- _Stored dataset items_
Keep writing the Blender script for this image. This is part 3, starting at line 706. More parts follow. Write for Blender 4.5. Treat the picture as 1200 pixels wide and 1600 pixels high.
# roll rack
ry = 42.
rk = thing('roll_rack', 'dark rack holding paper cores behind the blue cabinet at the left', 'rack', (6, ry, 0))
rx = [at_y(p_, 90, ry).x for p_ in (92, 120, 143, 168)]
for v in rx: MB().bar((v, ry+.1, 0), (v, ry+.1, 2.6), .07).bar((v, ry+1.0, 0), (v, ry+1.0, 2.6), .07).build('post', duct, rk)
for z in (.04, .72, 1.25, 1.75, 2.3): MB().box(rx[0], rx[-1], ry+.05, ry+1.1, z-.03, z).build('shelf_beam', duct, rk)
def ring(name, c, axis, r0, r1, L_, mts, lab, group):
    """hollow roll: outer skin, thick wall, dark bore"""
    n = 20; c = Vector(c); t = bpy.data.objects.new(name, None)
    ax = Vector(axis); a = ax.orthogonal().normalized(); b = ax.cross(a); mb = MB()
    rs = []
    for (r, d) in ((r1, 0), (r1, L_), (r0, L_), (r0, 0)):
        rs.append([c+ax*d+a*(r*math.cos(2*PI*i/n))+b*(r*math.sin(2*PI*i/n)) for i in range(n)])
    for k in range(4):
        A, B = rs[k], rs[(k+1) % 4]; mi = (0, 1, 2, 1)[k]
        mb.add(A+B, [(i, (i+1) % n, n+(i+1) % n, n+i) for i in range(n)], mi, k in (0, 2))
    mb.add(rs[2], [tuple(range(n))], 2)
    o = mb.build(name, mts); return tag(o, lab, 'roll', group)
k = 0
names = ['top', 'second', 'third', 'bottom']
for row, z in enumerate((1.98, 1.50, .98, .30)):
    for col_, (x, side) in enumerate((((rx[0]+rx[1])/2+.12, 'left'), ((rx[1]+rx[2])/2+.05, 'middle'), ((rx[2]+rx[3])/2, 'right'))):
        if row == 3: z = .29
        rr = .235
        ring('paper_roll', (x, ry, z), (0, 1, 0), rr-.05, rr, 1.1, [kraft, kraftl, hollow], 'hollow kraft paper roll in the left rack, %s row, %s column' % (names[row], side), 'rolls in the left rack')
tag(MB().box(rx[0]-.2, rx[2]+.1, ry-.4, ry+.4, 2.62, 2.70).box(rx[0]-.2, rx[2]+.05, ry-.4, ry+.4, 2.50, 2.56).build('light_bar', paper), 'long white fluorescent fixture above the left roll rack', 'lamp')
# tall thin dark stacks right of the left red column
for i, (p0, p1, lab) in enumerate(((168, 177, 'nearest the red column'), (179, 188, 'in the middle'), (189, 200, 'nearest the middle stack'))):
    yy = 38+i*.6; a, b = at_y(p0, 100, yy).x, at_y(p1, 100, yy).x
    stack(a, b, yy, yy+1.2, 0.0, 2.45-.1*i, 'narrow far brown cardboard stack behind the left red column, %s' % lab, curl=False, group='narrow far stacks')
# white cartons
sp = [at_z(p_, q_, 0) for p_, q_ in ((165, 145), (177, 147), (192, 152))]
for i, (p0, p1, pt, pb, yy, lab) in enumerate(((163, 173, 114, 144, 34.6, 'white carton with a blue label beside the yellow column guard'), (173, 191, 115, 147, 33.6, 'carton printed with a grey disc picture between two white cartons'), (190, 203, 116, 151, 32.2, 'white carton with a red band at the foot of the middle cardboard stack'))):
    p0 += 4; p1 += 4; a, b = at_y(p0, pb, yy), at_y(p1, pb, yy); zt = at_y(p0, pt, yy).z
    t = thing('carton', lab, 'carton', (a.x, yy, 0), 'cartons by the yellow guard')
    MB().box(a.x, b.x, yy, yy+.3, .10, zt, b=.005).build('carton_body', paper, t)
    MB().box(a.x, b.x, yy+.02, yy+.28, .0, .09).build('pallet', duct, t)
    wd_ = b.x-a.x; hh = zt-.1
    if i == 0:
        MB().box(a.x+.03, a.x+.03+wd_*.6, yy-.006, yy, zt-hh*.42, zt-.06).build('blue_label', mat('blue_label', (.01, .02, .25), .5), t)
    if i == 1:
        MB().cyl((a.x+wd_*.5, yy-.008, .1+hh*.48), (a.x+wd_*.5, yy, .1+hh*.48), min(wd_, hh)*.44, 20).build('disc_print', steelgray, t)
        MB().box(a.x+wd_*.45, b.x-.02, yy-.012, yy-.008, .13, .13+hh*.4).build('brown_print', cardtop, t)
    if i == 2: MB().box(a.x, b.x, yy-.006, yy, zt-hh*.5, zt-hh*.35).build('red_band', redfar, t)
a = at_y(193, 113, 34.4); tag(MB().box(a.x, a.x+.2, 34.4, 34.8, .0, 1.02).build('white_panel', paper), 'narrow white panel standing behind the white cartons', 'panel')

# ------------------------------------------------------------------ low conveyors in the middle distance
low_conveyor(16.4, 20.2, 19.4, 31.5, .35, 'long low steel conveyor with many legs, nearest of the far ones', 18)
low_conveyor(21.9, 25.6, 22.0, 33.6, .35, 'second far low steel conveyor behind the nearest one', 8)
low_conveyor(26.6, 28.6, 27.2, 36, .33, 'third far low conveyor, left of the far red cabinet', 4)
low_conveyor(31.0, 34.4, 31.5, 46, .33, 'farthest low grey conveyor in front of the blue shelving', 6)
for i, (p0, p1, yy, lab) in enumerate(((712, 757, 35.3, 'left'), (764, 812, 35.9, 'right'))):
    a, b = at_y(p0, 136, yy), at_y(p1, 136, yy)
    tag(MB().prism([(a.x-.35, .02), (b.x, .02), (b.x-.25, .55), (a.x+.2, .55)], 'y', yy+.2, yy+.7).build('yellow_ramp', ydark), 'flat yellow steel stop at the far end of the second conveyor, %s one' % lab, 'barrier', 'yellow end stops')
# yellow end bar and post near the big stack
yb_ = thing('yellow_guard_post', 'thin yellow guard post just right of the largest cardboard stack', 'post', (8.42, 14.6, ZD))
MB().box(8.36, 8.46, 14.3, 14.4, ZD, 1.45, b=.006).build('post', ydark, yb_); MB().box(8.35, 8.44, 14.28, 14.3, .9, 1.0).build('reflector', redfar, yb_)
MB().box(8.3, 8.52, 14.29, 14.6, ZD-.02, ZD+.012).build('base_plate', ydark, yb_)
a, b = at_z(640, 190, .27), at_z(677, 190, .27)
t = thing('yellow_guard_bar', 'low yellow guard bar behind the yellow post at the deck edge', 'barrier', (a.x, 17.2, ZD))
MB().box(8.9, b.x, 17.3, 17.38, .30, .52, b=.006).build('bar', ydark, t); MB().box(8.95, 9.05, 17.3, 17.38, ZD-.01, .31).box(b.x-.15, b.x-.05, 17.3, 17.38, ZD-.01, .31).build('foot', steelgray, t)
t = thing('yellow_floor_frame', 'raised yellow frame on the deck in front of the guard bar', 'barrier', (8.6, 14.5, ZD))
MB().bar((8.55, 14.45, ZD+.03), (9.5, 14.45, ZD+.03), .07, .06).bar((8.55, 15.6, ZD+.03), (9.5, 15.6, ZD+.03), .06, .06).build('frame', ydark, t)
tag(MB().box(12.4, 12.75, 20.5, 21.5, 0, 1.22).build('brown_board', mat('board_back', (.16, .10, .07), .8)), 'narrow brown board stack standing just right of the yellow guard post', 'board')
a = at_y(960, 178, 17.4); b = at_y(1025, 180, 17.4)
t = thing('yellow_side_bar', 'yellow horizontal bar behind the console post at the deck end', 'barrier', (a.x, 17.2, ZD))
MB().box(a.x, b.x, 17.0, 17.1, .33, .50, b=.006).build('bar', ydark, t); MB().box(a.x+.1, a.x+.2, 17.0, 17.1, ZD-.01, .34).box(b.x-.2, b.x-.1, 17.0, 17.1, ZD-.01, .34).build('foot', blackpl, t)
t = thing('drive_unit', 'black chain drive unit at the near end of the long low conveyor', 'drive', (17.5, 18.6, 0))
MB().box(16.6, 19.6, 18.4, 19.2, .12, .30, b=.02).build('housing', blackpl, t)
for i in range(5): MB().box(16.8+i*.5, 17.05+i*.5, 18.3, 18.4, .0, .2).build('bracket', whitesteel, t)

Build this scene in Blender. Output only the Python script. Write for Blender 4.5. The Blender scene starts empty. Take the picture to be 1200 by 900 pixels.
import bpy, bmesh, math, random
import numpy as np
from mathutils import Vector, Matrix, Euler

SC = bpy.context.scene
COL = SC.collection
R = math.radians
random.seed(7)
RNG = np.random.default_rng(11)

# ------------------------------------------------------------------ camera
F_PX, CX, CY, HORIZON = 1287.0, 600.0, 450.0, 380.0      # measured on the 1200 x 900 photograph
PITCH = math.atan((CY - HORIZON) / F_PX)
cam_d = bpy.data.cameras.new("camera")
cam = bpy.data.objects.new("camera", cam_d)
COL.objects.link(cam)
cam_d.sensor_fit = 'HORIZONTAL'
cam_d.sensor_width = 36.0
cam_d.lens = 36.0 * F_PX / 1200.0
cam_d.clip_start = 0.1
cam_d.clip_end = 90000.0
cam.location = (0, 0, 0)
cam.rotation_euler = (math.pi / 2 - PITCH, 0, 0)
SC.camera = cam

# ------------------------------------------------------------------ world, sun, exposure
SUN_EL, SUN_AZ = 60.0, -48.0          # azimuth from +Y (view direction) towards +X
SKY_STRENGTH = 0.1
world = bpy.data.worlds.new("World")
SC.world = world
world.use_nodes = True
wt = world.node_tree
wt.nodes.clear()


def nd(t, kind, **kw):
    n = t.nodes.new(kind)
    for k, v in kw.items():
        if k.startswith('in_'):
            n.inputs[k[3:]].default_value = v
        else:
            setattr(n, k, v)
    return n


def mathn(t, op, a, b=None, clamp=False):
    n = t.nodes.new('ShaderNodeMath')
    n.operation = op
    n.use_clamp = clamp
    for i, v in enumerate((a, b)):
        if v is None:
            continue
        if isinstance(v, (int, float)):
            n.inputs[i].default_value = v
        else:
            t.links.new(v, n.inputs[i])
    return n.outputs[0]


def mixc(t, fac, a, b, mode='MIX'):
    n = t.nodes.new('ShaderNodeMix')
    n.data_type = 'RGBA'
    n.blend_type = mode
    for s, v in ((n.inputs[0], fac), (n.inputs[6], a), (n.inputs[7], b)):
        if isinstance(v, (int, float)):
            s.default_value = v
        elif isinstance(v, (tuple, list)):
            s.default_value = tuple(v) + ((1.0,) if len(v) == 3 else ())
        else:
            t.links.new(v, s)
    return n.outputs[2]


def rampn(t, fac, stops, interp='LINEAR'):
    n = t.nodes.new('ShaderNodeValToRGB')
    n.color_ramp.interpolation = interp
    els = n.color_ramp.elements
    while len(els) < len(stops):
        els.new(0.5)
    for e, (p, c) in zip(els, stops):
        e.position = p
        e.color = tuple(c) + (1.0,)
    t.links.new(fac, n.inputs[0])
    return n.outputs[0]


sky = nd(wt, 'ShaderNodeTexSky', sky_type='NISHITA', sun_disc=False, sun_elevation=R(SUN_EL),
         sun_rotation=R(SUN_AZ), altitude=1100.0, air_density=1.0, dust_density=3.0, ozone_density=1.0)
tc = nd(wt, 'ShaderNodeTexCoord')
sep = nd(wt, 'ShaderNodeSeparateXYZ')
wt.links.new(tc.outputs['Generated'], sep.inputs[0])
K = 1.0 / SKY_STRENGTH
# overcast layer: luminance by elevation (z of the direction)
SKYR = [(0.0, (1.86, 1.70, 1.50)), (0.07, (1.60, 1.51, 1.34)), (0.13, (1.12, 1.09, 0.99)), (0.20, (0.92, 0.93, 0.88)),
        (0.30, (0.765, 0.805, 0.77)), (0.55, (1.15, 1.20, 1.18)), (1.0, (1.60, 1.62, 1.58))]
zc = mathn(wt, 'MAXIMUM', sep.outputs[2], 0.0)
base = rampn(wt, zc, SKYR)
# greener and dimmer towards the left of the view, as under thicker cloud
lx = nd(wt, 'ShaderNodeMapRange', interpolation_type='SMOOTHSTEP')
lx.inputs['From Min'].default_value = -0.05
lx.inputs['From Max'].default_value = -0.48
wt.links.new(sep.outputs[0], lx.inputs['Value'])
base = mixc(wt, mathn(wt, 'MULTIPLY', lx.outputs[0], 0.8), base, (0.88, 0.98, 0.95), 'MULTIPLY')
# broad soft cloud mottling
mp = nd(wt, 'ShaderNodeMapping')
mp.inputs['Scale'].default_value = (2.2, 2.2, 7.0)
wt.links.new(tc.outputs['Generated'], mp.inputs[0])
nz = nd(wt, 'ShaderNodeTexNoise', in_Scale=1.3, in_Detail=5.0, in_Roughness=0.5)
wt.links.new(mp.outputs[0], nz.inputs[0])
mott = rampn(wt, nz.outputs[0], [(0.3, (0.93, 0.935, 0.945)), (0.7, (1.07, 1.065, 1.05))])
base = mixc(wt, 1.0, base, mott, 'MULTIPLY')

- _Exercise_
Go through the records above, find every line with the word "this", and list those lines.

- _Task solution_
Keep writing the Blender script for this image. This is part 3, starting at line 706. More parts follow. Write for Blender 4.5. Treat the picture as 1200 pixels wide and 1600 pixels high.
Build this scene in Blender. Output only the Python script. Write for Blender 4.5. The Blender scene starts empty. Take the picture to be 1200 by 900 pixels.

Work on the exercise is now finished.